Using the records below, quote only the span that opens with the line containing "Reconstruct this image" and closes with the line containing "SC.view_settings.exposure = 3.8", exactly and inclusively.

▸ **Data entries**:
○ ○ ○ ○ ○

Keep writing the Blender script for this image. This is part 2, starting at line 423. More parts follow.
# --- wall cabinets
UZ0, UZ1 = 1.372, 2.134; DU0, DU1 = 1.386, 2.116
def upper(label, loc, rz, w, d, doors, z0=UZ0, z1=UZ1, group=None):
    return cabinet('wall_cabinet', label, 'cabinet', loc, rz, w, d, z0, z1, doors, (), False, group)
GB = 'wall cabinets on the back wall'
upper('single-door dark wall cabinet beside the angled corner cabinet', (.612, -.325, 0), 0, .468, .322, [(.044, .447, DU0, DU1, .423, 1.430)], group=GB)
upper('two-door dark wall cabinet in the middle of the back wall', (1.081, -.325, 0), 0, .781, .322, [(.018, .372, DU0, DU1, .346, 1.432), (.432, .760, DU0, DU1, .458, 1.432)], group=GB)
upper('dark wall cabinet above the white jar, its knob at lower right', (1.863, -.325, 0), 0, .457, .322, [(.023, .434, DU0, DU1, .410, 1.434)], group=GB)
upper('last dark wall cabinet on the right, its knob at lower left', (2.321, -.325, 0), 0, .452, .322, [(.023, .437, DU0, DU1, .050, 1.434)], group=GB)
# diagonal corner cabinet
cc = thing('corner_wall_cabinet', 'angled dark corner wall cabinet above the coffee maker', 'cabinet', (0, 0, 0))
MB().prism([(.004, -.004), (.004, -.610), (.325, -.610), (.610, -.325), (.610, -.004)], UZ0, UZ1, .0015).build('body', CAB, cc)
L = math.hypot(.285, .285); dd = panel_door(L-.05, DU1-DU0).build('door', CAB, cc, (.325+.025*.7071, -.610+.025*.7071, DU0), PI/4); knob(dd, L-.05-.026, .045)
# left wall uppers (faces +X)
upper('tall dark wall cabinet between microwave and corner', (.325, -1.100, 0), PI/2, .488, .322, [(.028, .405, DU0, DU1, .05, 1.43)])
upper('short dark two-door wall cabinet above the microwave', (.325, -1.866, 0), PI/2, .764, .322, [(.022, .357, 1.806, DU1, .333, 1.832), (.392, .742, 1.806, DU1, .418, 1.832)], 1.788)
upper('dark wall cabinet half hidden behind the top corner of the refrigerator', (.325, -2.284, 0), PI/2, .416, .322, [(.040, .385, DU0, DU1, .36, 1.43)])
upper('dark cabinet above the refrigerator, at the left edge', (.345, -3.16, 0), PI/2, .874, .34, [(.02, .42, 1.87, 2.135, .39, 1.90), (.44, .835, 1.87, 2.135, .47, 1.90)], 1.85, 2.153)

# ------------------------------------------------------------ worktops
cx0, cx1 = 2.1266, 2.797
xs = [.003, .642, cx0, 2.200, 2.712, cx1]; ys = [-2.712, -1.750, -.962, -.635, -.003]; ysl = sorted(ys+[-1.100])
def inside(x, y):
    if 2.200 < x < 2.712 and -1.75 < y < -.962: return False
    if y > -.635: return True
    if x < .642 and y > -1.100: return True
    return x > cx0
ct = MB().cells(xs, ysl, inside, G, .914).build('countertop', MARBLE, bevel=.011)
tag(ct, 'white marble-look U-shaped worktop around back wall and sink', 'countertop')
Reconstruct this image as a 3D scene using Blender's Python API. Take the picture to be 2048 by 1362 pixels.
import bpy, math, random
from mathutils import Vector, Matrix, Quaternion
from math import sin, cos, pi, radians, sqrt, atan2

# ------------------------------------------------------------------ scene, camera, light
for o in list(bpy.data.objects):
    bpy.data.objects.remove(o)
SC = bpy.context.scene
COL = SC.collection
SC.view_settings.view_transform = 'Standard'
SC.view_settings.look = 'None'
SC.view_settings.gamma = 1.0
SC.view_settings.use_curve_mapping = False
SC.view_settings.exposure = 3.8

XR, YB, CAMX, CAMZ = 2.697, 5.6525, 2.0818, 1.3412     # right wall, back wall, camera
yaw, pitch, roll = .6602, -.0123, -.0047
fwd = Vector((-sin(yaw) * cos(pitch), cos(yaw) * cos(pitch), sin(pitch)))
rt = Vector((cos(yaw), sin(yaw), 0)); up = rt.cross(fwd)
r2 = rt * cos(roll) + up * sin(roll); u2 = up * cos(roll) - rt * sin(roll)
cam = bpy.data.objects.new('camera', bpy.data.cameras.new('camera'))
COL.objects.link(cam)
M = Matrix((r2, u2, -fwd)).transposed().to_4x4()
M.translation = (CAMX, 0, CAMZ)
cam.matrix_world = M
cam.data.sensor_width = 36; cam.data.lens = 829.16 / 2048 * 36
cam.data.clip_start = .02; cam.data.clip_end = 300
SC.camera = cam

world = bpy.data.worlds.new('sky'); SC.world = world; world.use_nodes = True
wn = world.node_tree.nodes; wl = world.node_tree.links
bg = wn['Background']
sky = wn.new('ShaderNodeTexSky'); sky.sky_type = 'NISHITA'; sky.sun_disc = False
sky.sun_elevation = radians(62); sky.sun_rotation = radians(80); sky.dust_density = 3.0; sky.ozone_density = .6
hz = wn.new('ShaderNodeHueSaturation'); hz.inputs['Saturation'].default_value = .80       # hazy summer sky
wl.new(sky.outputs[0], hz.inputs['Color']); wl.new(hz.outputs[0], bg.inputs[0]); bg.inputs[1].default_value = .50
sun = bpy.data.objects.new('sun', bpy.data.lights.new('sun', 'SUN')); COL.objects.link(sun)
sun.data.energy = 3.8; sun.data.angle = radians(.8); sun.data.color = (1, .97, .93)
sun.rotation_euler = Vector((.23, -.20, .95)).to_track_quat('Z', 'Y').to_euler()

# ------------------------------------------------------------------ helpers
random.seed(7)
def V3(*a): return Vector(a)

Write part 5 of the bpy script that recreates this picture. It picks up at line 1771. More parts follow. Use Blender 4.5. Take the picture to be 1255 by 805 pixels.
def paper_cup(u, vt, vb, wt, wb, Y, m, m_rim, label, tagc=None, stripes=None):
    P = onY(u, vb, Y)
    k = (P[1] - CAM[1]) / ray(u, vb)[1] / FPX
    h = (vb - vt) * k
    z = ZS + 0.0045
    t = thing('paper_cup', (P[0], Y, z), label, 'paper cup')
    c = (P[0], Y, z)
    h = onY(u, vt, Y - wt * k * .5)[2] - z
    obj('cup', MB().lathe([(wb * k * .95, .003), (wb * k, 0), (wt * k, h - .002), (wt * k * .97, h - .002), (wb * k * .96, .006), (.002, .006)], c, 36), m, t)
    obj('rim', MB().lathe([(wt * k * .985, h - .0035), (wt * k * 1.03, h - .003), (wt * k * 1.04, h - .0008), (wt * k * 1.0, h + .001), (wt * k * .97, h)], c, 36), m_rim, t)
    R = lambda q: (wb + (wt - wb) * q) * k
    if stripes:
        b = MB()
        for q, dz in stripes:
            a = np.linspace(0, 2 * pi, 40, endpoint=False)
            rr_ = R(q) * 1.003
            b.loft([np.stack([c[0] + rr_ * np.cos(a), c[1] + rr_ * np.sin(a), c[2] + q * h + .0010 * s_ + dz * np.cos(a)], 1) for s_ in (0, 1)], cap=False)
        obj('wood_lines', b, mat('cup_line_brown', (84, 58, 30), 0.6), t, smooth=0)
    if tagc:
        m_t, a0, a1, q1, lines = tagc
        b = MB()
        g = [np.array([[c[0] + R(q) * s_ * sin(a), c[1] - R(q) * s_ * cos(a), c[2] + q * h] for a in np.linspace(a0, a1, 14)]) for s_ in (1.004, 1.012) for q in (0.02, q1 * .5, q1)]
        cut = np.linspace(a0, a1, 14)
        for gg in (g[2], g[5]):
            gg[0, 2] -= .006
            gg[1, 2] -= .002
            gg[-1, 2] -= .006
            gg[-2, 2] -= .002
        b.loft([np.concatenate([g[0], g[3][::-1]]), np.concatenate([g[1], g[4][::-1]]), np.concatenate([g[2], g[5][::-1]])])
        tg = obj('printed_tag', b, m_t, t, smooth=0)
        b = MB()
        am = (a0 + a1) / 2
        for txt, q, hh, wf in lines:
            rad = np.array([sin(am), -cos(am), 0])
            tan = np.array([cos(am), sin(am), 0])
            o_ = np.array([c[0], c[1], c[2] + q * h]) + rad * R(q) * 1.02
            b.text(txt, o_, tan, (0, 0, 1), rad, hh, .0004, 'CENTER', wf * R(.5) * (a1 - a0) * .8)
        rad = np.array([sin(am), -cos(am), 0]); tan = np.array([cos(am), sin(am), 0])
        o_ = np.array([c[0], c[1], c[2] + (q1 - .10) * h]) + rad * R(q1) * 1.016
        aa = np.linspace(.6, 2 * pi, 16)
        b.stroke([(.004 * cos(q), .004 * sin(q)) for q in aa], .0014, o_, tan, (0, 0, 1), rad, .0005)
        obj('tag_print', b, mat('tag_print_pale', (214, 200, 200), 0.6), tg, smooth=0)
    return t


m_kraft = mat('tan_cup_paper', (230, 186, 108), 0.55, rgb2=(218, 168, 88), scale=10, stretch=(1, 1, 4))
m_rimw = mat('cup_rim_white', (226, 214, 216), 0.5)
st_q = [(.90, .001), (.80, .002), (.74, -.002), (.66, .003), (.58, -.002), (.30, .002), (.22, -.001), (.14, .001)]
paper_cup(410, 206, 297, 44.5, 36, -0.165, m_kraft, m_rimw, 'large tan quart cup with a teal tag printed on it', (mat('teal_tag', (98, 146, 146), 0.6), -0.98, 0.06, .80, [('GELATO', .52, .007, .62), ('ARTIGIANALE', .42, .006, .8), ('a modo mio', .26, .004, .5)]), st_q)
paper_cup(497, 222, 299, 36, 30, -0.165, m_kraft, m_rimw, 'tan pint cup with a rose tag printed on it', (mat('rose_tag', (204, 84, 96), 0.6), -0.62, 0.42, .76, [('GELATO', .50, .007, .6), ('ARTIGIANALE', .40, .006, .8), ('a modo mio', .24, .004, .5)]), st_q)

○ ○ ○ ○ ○

▸ **Problem solution**:
Reconstruct this image as a 3D scene using Blender's Python API. Take the picture to be 2048 by 1362 pixels.
import bpy, math, random
from mathutils import Vector, Matrix, Quaternion
from math import sin, cos, pi, radians, sqrt, atan2

# ------------------------------------------------------------------ scene, camera, light
for o in list(bpy.data.objects):
    bpy.data.objects.remove(o)
SC = bpy.context.scene
COL = SC.collection
SC.view_settings.view_transform = 'Standard'
SC.view_settings.look = 'None'
SC.view_settings.gamma = 1.0
SC.view_settings.use_curve_mapping = False
SC.view_settings.exposure = 3.8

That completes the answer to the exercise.